2. Sanity and Safety are never absolute. Read about the suburbs of Paris, and various places in England, and you come to see that relocation and receiving social services is no magic bullet. Seething racism and xenophobia can often incite a downward spiral of mistrust and anger that erupts in deep cultural fissures as the new normal in the very place which was supposed to offer hope. Whether its Chinese laborers in San Francisco in the 19th century, migrant farm workers today, or refugees unable to find any employment at all, it turns out that simply opening the doors at a political level is never enough.
Let’s remember, too, that bastions of sanity don’t stay sane forever. The Republic of Congo that offered shelter during the Rwandan genocide is now a place of violence and uncertainty. Even in more seemingly stable situations, predators, racism, and the commensurate angry and often violent response, evaporate any notion that simply a change of geography will be the answer.
While some will accuse me at this point of spiritualizing, I’ll be quick to add that this isn’t solely a physical/economic issue. People move to the San Juan Islands, or Shoreline, from Seattle, in search of “something better” whether its free parking, less crime, a slower pace, whatever. It’s always “out there” somewhere, this promise of more and better.
As a person who’s been privileged to be a pastor in some of the most beautiful landscapes in the Pacific Northwest, I’ll let you know that infidelity, domestic violence, addiction, loneliness, and all the other marks of emptiness, are fully present in the midst of dripping fir trees, stunning green, coastal views, and stunning sunsets. As one friend said to me once, “I didn’t realize when I moved to Friday Harbor, that all my (emotional/spiritual) baggage would walk on the ferry with me” That’s a good way of saying it.

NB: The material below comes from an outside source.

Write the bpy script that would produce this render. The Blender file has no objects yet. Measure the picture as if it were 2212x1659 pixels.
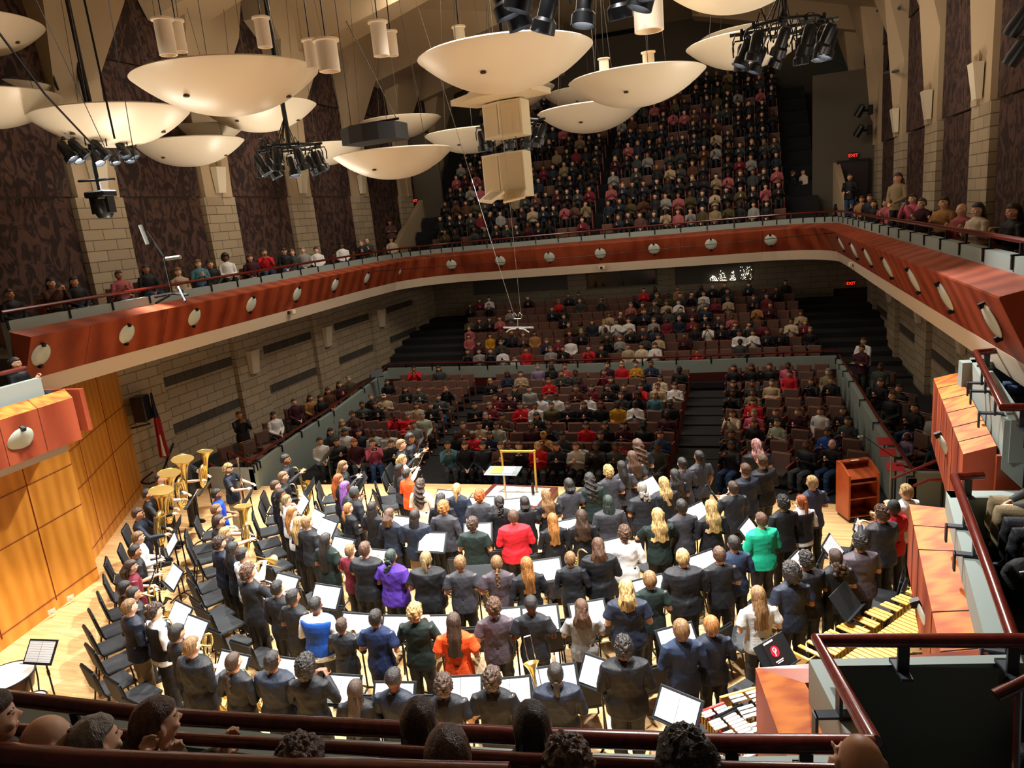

This, I believe, is one of the reasons Jesus said “the son of man has nowhere to lay his head”. While it may have been true at a physical level, as Jesus wasn’t a homeowner, it was true at a different level as well. Jesus knew that his kingdom was “not of this world”, that neither Rome, nor the EU, nor the USA would ever get it fully right. That’s not an excuse for pietist disengagement. It’s just a reality. Oppression, Katrina, fires, laws, and our own failures conspire to make nirvana unreachable.
There is a shelter however. His name is Jesus.
In my years of blogging and writing, I’ve noticed that when I approach controversial political topics like gun control and homosexuality, thousands are interested in reading and many respond, often with ugly rhetoric. We really seem to care about these hot cultural topics.
Companionship with Christ though? Statistics tell me people don’t care, though they may. But as I grow older I’m starting to see that I’ve been wrong in dividing issues and putting them in bins of politics and/or spirituality. Christ is inviting us to know him as the foundational shelter, the first shelter, the shelter in whom we can have confidence so that when the floods come, we won’t be shaken. We’re afraid to say it, because it makes us sound as if we don’t care about Syria. Rubbish! Our Syrian friends need water, food, safety, and the assurance that there’s a better foundation for the future than France, England, or the USA – there’s one sure foundation, one lasting companion. It’s high time we started believing it, preaching it, and living it.